→ **Written task**: Every line of the material that follows must be printed again exactly.
begin Data block
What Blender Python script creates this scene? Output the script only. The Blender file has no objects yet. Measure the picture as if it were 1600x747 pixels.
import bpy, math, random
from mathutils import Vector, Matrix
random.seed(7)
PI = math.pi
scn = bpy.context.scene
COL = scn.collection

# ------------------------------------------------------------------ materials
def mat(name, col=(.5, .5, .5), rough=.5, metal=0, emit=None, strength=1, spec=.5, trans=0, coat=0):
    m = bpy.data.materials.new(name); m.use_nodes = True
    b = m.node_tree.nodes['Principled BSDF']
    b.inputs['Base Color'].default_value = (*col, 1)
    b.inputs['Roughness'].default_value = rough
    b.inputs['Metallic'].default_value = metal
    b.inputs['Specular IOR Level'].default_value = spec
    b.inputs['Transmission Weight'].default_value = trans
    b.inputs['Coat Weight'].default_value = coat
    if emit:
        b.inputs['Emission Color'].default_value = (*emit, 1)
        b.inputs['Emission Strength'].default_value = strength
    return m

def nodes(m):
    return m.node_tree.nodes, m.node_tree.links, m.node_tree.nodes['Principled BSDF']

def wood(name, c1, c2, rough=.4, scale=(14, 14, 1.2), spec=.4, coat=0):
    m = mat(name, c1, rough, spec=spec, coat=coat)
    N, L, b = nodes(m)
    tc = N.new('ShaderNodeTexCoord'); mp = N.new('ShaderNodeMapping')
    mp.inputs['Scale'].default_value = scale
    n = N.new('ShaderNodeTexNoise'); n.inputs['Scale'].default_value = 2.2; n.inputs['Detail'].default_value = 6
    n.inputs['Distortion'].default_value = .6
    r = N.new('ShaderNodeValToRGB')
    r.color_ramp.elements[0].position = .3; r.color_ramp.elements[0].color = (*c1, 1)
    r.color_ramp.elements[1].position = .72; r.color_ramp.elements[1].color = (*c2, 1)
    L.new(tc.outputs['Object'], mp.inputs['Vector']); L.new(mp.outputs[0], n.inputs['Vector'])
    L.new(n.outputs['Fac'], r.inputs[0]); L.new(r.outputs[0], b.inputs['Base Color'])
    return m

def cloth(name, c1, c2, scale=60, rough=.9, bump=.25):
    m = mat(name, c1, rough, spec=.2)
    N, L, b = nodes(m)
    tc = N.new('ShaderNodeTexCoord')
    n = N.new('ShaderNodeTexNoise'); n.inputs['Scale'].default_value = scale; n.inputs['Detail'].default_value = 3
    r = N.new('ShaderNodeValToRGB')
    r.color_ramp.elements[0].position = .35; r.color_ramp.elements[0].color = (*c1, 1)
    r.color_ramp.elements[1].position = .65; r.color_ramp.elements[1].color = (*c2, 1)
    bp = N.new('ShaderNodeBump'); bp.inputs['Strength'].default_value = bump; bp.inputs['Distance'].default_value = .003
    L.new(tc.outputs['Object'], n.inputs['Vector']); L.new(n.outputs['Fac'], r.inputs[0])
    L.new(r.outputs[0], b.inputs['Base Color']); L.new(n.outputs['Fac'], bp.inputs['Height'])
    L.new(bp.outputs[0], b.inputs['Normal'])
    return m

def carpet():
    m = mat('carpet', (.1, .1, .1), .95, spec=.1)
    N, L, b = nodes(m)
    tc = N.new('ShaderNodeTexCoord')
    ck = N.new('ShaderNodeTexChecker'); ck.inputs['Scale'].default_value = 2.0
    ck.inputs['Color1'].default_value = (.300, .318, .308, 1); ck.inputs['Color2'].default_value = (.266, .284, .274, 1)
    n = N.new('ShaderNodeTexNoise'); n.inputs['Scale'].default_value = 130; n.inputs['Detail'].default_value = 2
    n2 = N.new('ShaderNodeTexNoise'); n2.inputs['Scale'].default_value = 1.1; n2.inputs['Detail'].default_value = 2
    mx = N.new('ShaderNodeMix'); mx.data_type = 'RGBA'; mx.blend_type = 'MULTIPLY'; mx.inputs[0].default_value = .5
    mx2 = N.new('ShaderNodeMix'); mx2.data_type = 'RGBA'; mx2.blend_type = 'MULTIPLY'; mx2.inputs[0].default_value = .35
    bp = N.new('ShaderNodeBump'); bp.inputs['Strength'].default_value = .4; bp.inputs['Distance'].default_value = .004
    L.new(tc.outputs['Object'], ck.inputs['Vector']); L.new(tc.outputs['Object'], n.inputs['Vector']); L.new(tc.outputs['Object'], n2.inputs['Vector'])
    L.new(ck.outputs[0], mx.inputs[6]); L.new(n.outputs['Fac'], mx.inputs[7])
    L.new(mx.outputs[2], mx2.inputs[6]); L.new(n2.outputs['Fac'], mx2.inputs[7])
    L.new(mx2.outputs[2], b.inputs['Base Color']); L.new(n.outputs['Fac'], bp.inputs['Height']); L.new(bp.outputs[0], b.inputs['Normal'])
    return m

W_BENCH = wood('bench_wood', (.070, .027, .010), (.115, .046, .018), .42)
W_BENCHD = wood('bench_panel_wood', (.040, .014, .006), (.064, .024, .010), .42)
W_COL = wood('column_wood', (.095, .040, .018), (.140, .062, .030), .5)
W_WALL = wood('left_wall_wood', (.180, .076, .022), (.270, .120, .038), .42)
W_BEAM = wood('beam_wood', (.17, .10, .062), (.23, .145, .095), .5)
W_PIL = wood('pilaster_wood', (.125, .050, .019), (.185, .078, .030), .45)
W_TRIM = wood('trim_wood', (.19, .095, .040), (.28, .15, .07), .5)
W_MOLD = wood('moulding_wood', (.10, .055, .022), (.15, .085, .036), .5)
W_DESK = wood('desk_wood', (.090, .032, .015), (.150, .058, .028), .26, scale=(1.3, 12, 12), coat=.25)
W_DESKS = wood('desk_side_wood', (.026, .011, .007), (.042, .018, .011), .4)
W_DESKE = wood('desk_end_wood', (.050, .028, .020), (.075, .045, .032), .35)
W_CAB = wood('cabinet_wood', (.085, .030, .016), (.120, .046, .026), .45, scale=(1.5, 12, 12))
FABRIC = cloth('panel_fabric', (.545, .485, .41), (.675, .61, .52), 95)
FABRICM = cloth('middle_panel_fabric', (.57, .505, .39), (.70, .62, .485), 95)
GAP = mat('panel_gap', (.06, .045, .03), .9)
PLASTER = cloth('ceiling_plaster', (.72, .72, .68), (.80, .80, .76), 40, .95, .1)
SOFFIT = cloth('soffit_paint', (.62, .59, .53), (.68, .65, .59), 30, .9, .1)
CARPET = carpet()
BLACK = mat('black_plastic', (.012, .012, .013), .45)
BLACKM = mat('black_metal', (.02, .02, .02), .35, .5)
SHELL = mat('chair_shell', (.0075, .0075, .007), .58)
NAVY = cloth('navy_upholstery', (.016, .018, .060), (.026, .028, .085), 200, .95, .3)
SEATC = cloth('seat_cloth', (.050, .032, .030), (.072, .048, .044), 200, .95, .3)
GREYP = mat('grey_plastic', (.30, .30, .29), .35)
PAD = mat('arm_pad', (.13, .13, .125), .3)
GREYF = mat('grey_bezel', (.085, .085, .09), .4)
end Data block
→ **Result**:
What Blender Python script creates this scene? Output the script only. The Blender file has no objects yet. Measure the picture as if it were 1600x747 pixels.
import bpy, math, random
from mathutils import Vector, Matrix
random.seed(7)
PI = math.pi
scn = bpy.context.scene
COL = scn.collection

# ------------------------------------------------------------------ materials
def mat(name, col=(.5, .5, .5), rough=.5, metal=0, emit=None, strength=1, spec=.5, trans=0, coat=0):
    m = bpy.data.materials.new(name); m.use_nodes = True
    b = m.node_tree.nodes['Principled BSDF']
    b.inputs['Base Color'].default_value = (*col, 1)
    b.inputs['Roughness'].default_value = rough
    b.inputs['Metallic'].default_value = metal
    b.inputs['Specular IOR Level'].default_value = spec
    b.inputs['Transmission Weight'].default_value = trans
    b.inputs['Coat Weight'].default_value = coat
    if emit:
        b.inputs['Emission Color'].default_value = (*emit, 1)
        b.inputs['Emission Strength'].default_value = strength
    return m

def nodes(m):
    return m.node_tree.nodes, m.node_tree.links, m.node_tree.nodes['Principled BSDF']

def wood(name, c1, c2, rough=.4, scale=(14, 14, 1.2), spec=.4, coat=0):
    m = mat(name, c1, rough, spec=spec, coat=coat)
    N, L, b = nodes(m)
    tc = N.new('ShaderNodeTexCoord'); mp = N.new('ShaderNodeMapping')
    mp.inputs['Scale'].default_value = scale
    n = N.new('ShaderNodeTexNoise'); n.inputs['Scale'].default_value = 2.2; n.inputs['Detail'].default_value = 6
    n.inputs['Distortion'].default_value = .6
    r = N.new('ShaderNodeValToRGB')
    r.color_ramp.elements[0].position = .3; r.color_ramp.elements[0].color = (*c1, 1)
    r.color_ramp.elements[1].position = .72; r.color_ramp.elements[1].color = (*c2, 1)
    L.new(tc.outputs['Object'], mp.inputs['Vector']); L.new(mp.outputs[0], n.inputs['Vector'])
    L.new(n.outputs['Fac'], r.inputs[0]); L.new(r.outputs[0], b.inputs['Base Color'])
    return m

def cloth(name, c1, c2, scale=60, rough=.9, bump=.25):
    m = mat(name, c1, rough, spec=.2)
    N, L, b = nodes(m)
    tc = N.new('ShaderNodeTexCoord')
    n = N.new('ShaderNodeTexNoise'); n.inputs['Scale'].default_value = scale; n.inputs['Detail'].default_value = 3
    r = N.new('ShaderNodeValToRGB')
    r.color_ramp.elements[0].position = .35; r.color_ramp.elements[0].color = (*c1, 1)
    r.color_ramp.elements[1].position = .65; r.color_ramp.elements[1].color = (*c2, 1)
    bp = N.new('ShaderNodeBump'); bp.inputs['Strength'].default_value = bump; bp.inputs['Distance'].default_value = .003
    L.new(tc.outputs['Object'], n.inputs['Vector']); L.new(n.outputs['Fac'], r.inputs[0])
    L.new(r.outputs[0], b.inputs['Base Color']); L.new(n.outputs['Fac'], bp.inputs['Height'])
    L.new(bp.outputs[0], b.inputs['Normal'])
    return m

def carpet():
    m = mat('carpet', (.1, .1, .1), .95, spec=.1)
    N, L, b = nodes(m)
    tc = N.new('ShaderNodeTexCoord')
    ck = N.new('ShaderNodeTexChecker'); ck.inputs['Scale'].default_value = 2.0
    ck.inputs['Color1'].default_value = (.300, .318, .308, 1); ck.inputs['Color2'].default_value = (.266, .284, .274, 1)
    n = N.new('ShaderNodeTexNoise'); n.inputs['Scale'].default_value = 130; n.inputs['Detail'].default_value = 2
    n2 = N.new('ShaderNodeTexNoise'); n2.inputs['Scale'].default_value = 1.1; n2.inputs['Detail'].default_value = 2
    mx = N.new('ShaderNodeMix'); mx.data_type = 'RGBA'; mx.blend_type = 'MULTIPLY'; mx.inputs[0].default_value = .5
    mx2 = N.new('ShaderNodeMix'); mx2.data_type = 'RGBA'; mx2.blend_type = 'MULTIPLY'; mx2.inputs[0].default_value = .35
    bp = N.new('ShaderNodeBump'); bp.inputs['Strength'].default_value = .4; bp.inputs['Distance'].default_value = .004
    L.new(tc.outputs['Object'], ck.inputs['Vector']); L.new(tc.outputs['Object'], n.inputs['Vector']); L.new(tc.outputs['Object'], n2.inputs['Vector'])
    L.new(ck.outputs[0], mx.inputs[6]); L.new(n.outputs['Fac'], mx.inputs[7])
    L.new(mx.outputs[2], mx2.inputs[6]); L.new(n2.outputs['Fac'], mx2.inputs[7])
    L.new(mx2.outputs[2], b.inputs['Base Color']); L.new(n.outputs['Fac'], bp.inputs['Height']); L.new(bp.outputs[0], b.inputs['Normal'])
    return m

W_BENCH = wood('bench_wood', (.070, .027, .010), (.115, .046, .018), .42)
W_BENCHD = wood('bench_panel_wood', (.040, .014, .006), (.064, .024, .010), .42)
W_COL = wood('column_wood', (.095, .040, .018), (.140, .062, .030), .5)
W_WALL = wood('left_wall_wood', (.180, .076, .022), (.270, .120, .038), .42)
W_BEAM = wood('beam_wood', (.17, .10, .062), (.23, .145, .095), .5)
W_PIL = wood('pilaster_wood', (.125, .050, .019), (.185, .078, .030), .45)
W_TRIM = wood('trim_wood', (.19, .095, .040), (.28, .15, .07), .5)
W_MOLD = wood('moulding_wood', (.10, .055, .022), (.15, .085, .036), .5)
W_DESK = wood('desk_wood', (.090, .032, .015), (.150, .058, .028), .26, scale=(1.3, 12, 12), coat=.25)
W_DESKS = wood('desk_side_wood', (.026, .011, .007), (.042, .018, .011), .4)
W_DESKE = wood('desk_end_wood', (.050, .028, .020), (.075, .045, .032), .35)
W_CAB = wood('cabinet_wood', (.085, .030, .016), (.120, .046, .026), .45, scale=(1.5, 12, 12))
FABRIC = cloth('panel_fabric', (.545, .485, .41), (.675, .61, .52), 95)
FABRICM = cloth('middle_panel_fabric', (.57, .505, .39), (.70, .62, .485), 95)
GAP = mat('panel_gap', (.06, .045, .03), .9)
PLASTER = cloth('ceiling_plaster', (.72, .72, .68), (.80, .80, .76), 40, .95, .1)
SOFFIT = cloth('soffit_paint', (.62, .59, .53), (.68, .65, .59), 30, .9, .1)
CARPET = carpet()
BLACK = mat('black_plastic', (.012, .012, .013), .45)
BLACKM = mat('black_metal', (.02, .02, .02), .35, .5)
SHELL = mat('chair_shell', (.0075, .0075, .007), .58)
NAVY = cloth('navy_upholstery', (.016, .018, .060), (.026, .028, .085), 200, .95, .3)
SEATC = cloth('seat_cloth', (.050, .032, .030), (.072, .048, .044), 200, .95, .3)
GREYP = mat('grey_plastic', (.30, .30, .29), .35)
PAD = mat('arm_pad', (.13, .13, .125), .3)
GREYF = mat('grey_bezel', (.085, .085, .09), .4)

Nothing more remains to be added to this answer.